Tuesday, July 24, 2012

Neil Barofsky: Wall Street gets bailed out, Main Street gets pummeled

In his Bloomberg column, former special inspector general for the TARP Neil Barofsky describes what happens when policymakers pursue the Japanese model for handling a bank solvency led financial crisis and protect bank book capital levels at all cost:

In the year since I stepped down as the special inspector general of the Troubled Asset Relief Program, the sadly predictable consequences of the government’s disparate treatment of Wall Street and Main Street have only become worse. As the banks amass size and power, Main Street continues to get pummeled.
Regular readers know that by protecting bank book capital levels and banker bonuses, policymakers are transferring onto the real economy the burden of supporting the excess debt in the financial system.

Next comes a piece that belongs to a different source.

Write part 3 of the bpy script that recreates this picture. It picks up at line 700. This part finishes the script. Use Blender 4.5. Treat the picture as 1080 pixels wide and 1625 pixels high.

Supporting this excess debt requires the diversion of capital from re-investment in the real economy to re-payment of the excess debt.  The result is that growth in the real economy is stopped, in fact with a high enough excess debt level it is put into reverse.

Regular readers also know that a modern financial system is designed so that banks can protect the real economy from ever having to absorb the burden of repaying the excess debt.

With deposit guarantees and access to central bank funding, banks are designed to operate and continue to support the real economy even when they have negative book capital levels.  As a result, banks are designed to absorb the losses on the excess debt rather than putting the burden on the real economy.


With the ability to continue operating after absorbing the losses, the banks have the ability to rebuild their book capital levels.


I have called pursuing a policy of requiring the banks to recognize the losses on the excesses in the financial system today the Swedish model.


It was first successfully implemented in the US in the 1930s.  It has been successfully implemented on a number of other occasions including in Sweden in the 1990s and Iceland in 2008.


So the question is, what would it take to get the US policymakers to use the banking system as it is designed and protected the real economy?


Mr. Barofsky suggests

the loss of many Americans’ faith in their government -- may still yield a major benefit. 
The missteps by Treasury have produced a valuable byproduct: the widespread anger that may contain the only hope for meaningful reform. 
Americans should lose faith in their government. They should deplore the captured politicians and regulators who distributed tax dollars to the banks without insisting that they be accountable. 
The American people should be revolted by a financial system that rewards failure and protects those who drove it to the point of collapse and will undoubtedly do so again. 
Only with this appropriate and justified rage can we hope for the type of reform that will one day break our system free from the corrupting grasp of the megabanks.